Das Kriegstagebuch des Alfred H. Fried

Axenstein, 3. August.

So allmählich bekommt man nun auch die Äusserungen der andern Länder zum Kriegsjubiläum zu Gesicht. Sie sind alle auf den gleichen Ton gestimmt. Militärbriefsteller, Schema 324. — Überall Sieg, überall Zuversicht auf den endgültigen Sieg, überall eigentümlich anmutende Rührung über die Hingebung und Selbstlosigkeit der Soldaten, die Ausdauer der guten Zivilbevölkerung und überall das pomphaft zur Schau getragene Selbstbewusstsein der erfüllenden und erfüllten Kulturmission. Die Worte aus der «Disputation» Heines, «es will mich schier bedünken» usw. sind niemals so passend gewesen wie hier.

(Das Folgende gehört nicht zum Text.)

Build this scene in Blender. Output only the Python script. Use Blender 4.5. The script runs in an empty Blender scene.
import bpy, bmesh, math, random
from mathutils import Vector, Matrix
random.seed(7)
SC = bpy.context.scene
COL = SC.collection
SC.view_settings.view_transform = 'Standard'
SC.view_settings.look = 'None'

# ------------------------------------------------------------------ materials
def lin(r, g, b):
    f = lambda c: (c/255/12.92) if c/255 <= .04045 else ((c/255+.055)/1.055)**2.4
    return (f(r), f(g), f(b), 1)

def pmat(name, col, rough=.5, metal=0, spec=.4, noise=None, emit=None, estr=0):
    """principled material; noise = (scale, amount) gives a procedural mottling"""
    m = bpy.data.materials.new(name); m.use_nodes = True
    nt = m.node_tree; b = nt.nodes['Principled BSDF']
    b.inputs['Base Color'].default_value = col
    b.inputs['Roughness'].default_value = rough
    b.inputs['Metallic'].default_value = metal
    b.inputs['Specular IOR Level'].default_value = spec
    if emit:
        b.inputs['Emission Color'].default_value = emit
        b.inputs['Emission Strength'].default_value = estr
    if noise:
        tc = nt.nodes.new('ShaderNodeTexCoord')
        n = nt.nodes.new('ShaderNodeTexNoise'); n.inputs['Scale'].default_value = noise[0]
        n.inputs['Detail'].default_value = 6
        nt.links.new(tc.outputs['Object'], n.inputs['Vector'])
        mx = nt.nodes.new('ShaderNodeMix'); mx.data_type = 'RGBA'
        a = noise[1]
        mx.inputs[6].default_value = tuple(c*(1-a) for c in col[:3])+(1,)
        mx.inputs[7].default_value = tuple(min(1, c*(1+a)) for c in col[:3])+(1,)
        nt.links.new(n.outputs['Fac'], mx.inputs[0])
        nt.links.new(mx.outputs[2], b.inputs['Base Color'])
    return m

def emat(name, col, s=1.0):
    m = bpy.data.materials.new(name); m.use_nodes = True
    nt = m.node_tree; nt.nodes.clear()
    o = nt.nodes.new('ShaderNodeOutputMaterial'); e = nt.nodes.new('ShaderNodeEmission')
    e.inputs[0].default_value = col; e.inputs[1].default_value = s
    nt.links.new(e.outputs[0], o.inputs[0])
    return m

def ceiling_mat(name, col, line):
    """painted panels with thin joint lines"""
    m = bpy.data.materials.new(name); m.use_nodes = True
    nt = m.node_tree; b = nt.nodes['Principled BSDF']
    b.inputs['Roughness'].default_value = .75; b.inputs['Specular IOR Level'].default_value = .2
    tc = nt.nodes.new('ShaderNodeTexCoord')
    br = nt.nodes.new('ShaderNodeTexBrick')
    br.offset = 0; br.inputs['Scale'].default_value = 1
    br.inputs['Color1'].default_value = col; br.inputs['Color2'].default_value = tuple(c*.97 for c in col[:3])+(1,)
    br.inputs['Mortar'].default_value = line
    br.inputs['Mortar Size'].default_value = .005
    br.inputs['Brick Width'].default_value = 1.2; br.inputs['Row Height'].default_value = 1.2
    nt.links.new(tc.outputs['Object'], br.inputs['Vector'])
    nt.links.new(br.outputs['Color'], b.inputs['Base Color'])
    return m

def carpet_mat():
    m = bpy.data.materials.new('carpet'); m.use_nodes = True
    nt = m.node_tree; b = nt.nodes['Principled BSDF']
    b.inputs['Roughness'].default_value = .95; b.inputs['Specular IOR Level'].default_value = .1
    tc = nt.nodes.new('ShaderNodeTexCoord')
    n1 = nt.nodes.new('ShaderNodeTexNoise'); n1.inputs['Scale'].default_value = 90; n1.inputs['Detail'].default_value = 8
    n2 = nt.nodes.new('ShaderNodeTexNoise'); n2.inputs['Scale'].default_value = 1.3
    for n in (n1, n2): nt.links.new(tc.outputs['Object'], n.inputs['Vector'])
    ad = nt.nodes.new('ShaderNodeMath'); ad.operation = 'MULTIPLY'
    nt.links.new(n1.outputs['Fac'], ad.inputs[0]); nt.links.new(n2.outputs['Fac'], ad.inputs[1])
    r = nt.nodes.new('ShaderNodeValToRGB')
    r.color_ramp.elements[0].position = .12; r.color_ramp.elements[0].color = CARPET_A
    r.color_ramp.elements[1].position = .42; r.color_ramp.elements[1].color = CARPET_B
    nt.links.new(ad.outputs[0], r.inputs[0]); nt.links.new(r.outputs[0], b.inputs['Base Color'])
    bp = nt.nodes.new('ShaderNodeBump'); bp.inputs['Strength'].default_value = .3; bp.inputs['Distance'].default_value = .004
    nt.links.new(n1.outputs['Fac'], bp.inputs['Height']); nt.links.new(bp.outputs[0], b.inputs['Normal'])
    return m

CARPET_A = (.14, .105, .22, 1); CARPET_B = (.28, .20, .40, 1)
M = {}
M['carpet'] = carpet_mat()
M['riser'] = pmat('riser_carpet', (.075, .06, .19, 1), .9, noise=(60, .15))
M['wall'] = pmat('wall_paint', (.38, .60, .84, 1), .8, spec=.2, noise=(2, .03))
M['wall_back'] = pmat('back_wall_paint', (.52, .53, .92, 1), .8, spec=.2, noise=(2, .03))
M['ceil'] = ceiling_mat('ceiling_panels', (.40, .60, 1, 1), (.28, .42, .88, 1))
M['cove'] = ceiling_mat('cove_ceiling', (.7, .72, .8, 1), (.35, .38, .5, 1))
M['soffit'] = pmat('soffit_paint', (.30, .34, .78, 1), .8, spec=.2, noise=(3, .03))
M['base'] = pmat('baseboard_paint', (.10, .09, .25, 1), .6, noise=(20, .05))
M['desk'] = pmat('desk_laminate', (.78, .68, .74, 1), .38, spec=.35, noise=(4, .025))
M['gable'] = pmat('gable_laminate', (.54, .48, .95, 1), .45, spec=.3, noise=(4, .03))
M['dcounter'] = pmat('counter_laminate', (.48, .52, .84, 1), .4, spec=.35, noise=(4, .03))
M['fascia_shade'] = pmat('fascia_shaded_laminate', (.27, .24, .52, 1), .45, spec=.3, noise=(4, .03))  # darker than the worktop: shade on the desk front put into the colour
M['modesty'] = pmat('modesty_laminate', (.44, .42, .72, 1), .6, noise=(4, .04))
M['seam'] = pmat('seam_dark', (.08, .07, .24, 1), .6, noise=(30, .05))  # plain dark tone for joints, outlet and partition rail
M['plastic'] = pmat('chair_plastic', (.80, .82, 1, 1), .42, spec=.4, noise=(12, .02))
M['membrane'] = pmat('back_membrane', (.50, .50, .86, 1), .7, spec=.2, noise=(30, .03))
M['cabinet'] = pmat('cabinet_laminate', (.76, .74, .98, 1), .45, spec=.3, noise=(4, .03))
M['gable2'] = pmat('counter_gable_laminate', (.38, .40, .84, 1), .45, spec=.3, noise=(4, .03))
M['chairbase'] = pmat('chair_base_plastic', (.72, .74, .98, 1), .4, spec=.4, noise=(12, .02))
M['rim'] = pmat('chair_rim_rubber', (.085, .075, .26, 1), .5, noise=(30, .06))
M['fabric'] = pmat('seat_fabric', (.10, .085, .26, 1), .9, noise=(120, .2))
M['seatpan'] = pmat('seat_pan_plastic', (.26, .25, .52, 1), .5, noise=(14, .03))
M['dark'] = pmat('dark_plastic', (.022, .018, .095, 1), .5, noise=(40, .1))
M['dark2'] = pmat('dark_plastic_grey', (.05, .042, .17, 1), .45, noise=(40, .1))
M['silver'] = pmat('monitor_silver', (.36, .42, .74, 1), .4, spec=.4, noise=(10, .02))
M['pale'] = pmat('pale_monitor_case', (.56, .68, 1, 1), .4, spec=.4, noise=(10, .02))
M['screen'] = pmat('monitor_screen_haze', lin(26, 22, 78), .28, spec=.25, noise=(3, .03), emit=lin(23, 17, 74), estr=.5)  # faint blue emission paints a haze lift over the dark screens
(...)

In Deutschland muss es heftig kochen und brodeln. F., der nun doch die Erlaubnis zur Reise nach der Schweiz erhielt, schreibt mir gestern vom Bahnhof in Rorschach: «Soeben glücklich wieder bei den Eidgenossen angelangt». Sehr erfreut darüber, diesen prachtvollen Menschen, einen der Führer von morgen, wieder im Sprechbereich zu wissen. Er berichtet:

«In Deutschland völliges Chaos. Kampf Aller gegen Alle. Das Verschweigen, die Lüge rächt sich. Die Regierung wagt kein offenes Wort zu sprechen. Daher auch das den Tatsachen nicht entsprechende Grossgerede der Reventlows usw. Gewiss wird man von Seite der Entente nichts erreichen. Auch dort schwebt man immer noch in Illusionen. Der Friede ist weiter weg als je. Die Verhetzung ist zu gross. Turmbau zu Babel. Man findet keine Sprache mehr. Ich denke jetzt sehr pessimistisch, auch wenn ich von der neuen Jugend, gerade auch von der Front her, ausgezeichnete Eindrücke habe. Aber die herrschende Generation ist hoffnungslos, treibt ins Chaos.»